An illustration by Félix Vallotton from Paul Scheerbart’s Rakkóx the Billionaire & the Great Race, 1901. New York Review of Books.

  • The Danish writer Dorthe Nors decided to leave Copenhagen for Jutland, and she’s having a wild time: “Just about the time that I seriously began to consider moving from Copenhagen, the first wolf was sighted in Jutland. Big commotion! Wolves had been wiped out a couple of centuries previous, and suddenly: ‘a wolf in Jutland!’ Interest groups sprouted up that felt the wolf should be shot. A wolf-free Denmark, they said. Out trickled tales that seemed to have come from the Brothers Grimm. Letters fired off to editors screamed, ‘The wolf is coming, the wolf is coming!’ People said they were afraid that the wolf would approach their houses, would snatch their children. ‘But Jutland is a big place,’ said others, who knew that the most dangerous wolf is the one that lurks in our minds. ‘Let’s welcome the wolf back.’ The debate was heated.”
  • Vinson Cunningham has been staring at a lot of ugly things—and reading Gretchen Henderson’s new Ugliness: A Cultural History. The role of ugliness in our culture is changing, he writes: “I can’t remember the last time I heard one person call another person ugly. Art: sure. But when it comes to other human beings, we seem to have invested almost totally in metaphoric deployments of the word: ‘ugly’ now describes degrading items like the steadily worsening rhetoric of Donald Trump; or, simply, sinful behavior, as in: ‘God don’t like ugly.’ This may seem like progress, but it could also be regarded as a kind of absurd end state for Aristotelian thinking. No longer does the outward merely track the inward: by an almost forgotten transitive process, the two have become one. And so, today, ugly means evil, and the philosopher’s conflation is complete.”
  • Today in the quest for utopia: pause to remember Paul Scheerbart (discussed previously on the Daily), a German writer whose work was animated by “unfashionable, childlike hopefulness”: “Scheerbart often reads like an apocalyptic mystic out of the Middle Ages who was somehow transported to the age of railroads and telegraphs. He returns again and again to the idea that existence—our own, or those of aliens on other planets—can be transformed into a paradise inhabited by beings who are like gods … Yet the agency of earthly renewal, in Scheerbart’s work, is not divine—at least, not directly. It is, rather, the power of human ingenuity, operating with hitherto unimaginable tools and techniques, that will literally remake the face of the earth.”

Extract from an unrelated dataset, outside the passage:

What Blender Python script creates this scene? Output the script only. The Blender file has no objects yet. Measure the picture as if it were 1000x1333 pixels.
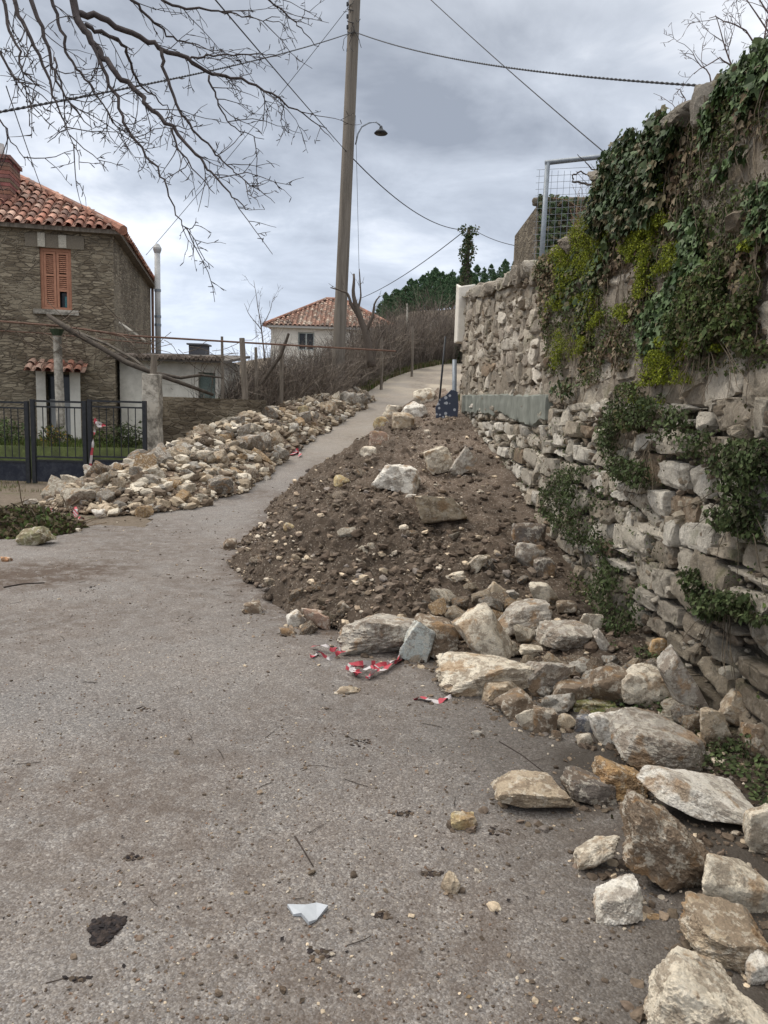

  • A new exhibition, “Splendor, Myth, and Vision: Nudes from the Prado,” gives a sumptuous public presentation to paintings that were once strictly a private affair: “During the culturally repressive late-sixteenth and seventeenth centuries, Spanish kings often secreted away their nude paintings in rooms known as ‘salas reservadas,’ where they could enjoy them in private … ‘These types of paintings were considered anathema,’ said Kathleen Morris … ‘The royals, the kings and their entourage found a way around the idea that they were not considered to be appropriate.’ ”
  • If I know you, you’ve been living in your little bubble, completely ignoring South Korean abstract art. Well, it’s time to stop ignoring South Korean abstract art, says Barry Schwabsky, who has paid attention while the rest of us distracted ourselves: “One attraction is that ready-made label: tansaekhwa (sometimes rendered dansaekhwa). The word means ‘monochrome painting,’ but it’s usually translated as ‘Korean monochrome painting’ to distinguish it within the genre that came into existence in Russia when Malevich painted his white-on-white canvas in 1918 … Tansaekhwa deserves the attention of anyone with a genuine interest in painting, in part because it originated in a deep ambivalence about painting. In South Korea, education in painting runs on two separate tracks: ‘Oriental’ (ink) and ‘Western’ (oil). The tansaekhwa artists, born and partly educated in the prewar period of Japanese occupation, may not have been trained under this system, but it’s worth considering their work not so much as a synthesis of these supposedly separate Asian and Euro-American strands, but in opposition to both—as well as in opposition to the very dichotomy between them.”